HYDERABAD: Women in white, gold-bordered kasavu sarees and men donning mundus (panche). A vibrant pookalam (flower design) bursting with yellows, oranges, reds, pinks and the festive greeting: Onam Ashamsakal (Happy Onam). But it was only when we sat down in front of the big banana leaves for the sumptuous sadhya (traditional Onam lunch) at Malabari’s The Kerala Kitchen in Gachibowli did we understand why the ‘Happy’ precedes Onam.

.. We took koruchu vellam (a little water), as the Malayalees say, and gently slathered it over the vaazhayila (leaf) to clean it.

Something about being served on the vaazhayila felt so homely and comforting.

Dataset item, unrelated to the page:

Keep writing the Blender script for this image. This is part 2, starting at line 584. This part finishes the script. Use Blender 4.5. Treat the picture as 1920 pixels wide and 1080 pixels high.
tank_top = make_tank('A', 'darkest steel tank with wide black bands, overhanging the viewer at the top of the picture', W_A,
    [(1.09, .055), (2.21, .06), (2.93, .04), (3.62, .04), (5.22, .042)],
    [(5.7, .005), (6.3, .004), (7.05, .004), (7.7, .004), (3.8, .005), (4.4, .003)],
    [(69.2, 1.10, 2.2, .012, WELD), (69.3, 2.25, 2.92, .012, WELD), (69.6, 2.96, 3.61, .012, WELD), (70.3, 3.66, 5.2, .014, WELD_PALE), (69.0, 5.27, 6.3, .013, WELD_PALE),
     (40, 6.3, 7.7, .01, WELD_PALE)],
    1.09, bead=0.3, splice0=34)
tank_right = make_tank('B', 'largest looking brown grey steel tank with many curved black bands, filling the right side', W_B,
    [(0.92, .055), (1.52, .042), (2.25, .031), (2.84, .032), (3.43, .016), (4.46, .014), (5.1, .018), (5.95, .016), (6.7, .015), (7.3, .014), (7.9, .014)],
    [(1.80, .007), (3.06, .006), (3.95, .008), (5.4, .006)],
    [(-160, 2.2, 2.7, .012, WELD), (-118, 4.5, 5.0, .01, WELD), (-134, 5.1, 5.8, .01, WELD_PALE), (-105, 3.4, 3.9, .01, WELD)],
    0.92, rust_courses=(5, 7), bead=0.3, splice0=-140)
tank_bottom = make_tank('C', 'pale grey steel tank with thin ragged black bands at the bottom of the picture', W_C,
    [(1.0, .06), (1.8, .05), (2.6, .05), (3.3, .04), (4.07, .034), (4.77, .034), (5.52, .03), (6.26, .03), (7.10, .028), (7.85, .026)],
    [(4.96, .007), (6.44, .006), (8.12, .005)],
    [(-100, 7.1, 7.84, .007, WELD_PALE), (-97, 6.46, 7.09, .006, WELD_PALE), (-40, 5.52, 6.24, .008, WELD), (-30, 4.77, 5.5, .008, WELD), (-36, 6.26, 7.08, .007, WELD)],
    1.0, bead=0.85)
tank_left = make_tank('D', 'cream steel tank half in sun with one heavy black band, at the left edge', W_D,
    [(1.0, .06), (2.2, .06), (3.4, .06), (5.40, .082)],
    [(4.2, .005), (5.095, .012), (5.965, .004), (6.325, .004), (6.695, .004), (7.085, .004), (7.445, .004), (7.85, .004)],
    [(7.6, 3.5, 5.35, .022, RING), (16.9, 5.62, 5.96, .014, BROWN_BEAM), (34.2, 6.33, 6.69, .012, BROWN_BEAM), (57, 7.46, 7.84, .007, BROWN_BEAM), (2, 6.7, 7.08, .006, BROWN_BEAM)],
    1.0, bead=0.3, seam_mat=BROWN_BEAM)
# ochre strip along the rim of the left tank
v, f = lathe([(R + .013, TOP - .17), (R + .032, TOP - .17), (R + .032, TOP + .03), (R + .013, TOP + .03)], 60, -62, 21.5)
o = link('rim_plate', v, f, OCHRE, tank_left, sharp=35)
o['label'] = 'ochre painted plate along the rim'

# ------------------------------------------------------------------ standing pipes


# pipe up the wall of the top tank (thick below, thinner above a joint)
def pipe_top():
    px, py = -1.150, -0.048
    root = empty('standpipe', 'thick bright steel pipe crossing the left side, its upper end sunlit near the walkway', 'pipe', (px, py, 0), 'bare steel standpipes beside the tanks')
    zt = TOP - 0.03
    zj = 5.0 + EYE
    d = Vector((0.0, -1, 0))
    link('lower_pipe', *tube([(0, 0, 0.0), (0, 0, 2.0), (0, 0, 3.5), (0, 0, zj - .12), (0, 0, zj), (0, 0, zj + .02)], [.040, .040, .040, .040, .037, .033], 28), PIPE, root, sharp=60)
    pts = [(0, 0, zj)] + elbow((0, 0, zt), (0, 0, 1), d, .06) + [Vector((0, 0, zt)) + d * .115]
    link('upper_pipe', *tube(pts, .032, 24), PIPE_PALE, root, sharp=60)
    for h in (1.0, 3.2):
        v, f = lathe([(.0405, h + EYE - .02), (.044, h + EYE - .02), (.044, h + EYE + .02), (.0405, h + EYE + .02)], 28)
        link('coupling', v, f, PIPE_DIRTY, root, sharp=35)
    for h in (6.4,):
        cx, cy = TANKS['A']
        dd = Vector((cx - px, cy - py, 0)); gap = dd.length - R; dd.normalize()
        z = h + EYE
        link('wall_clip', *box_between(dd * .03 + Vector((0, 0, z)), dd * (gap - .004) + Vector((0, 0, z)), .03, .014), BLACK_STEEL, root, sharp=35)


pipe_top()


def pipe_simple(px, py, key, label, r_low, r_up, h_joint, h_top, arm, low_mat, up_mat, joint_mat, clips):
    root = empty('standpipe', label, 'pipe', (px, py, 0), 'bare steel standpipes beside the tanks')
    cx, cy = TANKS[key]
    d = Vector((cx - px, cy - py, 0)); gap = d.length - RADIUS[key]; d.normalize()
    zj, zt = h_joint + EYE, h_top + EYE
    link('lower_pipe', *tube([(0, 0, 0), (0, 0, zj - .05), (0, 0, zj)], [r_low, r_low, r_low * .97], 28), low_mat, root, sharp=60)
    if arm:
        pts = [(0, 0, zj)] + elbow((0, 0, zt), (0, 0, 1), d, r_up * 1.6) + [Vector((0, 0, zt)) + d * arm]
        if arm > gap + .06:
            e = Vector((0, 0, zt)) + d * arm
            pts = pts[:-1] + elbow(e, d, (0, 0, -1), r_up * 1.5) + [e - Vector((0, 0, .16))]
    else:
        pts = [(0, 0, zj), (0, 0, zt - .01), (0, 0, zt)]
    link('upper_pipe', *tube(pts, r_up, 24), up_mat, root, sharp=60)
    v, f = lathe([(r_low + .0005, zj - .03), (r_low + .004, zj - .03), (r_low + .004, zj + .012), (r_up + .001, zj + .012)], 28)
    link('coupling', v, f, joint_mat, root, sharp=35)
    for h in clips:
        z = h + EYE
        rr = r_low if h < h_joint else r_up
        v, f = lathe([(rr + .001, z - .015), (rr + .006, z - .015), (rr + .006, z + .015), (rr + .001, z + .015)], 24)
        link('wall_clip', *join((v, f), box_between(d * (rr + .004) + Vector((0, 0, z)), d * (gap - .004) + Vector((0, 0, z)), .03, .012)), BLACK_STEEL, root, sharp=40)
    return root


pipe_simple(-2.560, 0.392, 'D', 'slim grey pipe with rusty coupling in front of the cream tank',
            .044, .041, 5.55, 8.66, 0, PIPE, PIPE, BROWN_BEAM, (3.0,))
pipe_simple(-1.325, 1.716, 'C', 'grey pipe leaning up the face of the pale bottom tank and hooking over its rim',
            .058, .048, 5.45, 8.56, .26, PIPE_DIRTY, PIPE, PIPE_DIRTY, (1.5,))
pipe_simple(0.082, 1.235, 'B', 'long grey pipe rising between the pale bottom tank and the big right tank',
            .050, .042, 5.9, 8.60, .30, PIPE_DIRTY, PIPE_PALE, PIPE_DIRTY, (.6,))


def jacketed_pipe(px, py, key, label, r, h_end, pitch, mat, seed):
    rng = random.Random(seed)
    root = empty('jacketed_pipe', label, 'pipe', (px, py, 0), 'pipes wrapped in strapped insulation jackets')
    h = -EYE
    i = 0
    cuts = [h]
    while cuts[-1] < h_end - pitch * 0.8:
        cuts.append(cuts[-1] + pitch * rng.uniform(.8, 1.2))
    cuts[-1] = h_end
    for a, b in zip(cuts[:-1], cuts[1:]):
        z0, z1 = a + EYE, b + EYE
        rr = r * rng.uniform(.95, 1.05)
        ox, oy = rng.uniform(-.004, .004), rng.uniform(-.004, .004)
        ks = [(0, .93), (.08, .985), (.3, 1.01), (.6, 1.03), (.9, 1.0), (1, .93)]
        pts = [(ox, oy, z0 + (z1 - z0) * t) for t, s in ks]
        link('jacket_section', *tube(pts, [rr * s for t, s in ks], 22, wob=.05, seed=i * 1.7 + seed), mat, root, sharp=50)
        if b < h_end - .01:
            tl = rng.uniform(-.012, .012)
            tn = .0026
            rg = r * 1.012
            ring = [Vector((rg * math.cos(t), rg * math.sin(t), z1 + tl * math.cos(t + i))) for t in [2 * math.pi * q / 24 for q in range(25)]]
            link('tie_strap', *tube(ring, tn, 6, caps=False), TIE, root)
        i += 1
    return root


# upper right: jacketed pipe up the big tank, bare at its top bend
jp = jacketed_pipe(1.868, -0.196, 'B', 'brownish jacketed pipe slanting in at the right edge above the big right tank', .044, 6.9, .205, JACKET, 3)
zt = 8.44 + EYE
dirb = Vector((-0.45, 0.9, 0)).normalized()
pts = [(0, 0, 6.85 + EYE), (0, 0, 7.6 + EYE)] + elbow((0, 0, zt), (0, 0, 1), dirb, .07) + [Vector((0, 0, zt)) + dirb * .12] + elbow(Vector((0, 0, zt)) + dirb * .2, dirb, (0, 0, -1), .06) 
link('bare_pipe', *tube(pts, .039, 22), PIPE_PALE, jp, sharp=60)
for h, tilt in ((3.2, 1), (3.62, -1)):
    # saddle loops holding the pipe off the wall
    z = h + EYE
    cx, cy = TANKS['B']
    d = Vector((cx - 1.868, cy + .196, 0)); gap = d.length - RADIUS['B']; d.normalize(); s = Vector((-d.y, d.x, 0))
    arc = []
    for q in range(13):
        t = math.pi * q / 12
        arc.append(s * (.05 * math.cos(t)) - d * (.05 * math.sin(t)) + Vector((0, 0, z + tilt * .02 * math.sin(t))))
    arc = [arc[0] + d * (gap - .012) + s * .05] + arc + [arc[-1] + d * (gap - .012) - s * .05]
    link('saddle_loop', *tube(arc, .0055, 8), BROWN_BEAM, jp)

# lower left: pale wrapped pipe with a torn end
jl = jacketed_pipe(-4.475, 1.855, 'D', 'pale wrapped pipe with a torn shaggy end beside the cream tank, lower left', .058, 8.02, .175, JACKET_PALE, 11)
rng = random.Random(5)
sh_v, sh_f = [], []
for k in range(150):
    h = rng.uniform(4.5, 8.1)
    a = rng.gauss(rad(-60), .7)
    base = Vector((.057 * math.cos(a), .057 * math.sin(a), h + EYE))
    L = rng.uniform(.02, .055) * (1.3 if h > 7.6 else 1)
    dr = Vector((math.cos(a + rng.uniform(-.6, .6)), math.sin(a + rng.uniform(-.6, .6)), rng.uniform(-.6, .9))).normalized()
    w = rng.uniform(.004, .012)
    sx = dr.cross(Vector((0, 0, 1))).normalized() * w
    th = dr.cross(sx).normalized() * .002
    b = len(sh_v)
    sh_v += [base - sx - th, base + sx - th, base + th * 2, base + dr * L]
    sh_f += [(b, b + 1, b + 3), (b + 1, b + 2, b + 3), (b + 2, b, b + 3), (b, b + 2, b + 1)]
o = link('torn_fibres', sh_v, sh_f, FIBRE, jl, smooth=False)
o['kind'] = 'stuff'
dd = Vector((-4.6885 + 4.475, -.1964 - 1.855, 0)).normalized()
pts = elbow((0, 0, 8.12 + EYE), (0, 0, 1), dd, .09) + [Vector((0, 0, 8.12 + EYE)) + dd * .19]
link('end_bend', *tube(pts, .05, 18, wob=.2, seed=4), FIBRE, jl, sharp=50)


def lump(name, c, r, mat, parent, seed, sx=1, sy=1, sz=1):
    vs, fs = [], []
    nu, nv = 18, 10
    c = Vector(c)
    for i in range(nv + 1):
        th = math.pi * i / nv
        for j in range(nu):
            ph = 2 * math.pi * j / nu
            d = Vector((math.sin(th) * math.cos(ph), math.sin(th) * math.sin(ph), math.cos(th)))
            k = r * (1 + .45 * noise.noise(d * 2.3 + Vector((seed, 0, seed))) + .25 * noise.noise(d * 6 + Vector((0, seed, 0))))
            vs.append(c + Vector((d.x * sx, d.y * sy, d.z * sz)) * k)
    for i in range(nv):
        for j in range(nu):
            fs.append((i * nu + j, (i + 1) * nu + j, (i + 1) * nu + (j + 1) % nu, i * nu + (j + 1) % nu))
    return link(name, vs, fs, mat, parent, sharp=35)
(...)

A little salt, a tiny banana, some Maanga Aachar (yes, you guessed it, mango pickle) and some Ingi Aachar (ginger pickle) plopped on the leaf. The ingi was an explosion of sweet, sour and bitter rolled into one.

A very, very generous serving of Matta Rice (red rice) mimicked a miniature mountain; the key was to make a tiny opening in the centre with your index finger and then launch a full-fledged gravy attack on the matta. So, we were served some Kootu Curry, a rich gravy with pumpkin pieces and kadalas (black chickpeas), which made for a satisfying chew in each bite. And if rains had lashed Hyderabad that day, this dish would be the star, with second place going to the Saambar.

And the Rasam, though flavourful, made us crave more of that tang factor. Next, a favourite stew of both Malayalees and Tamilians, Aviyal, graced our leaves. A m.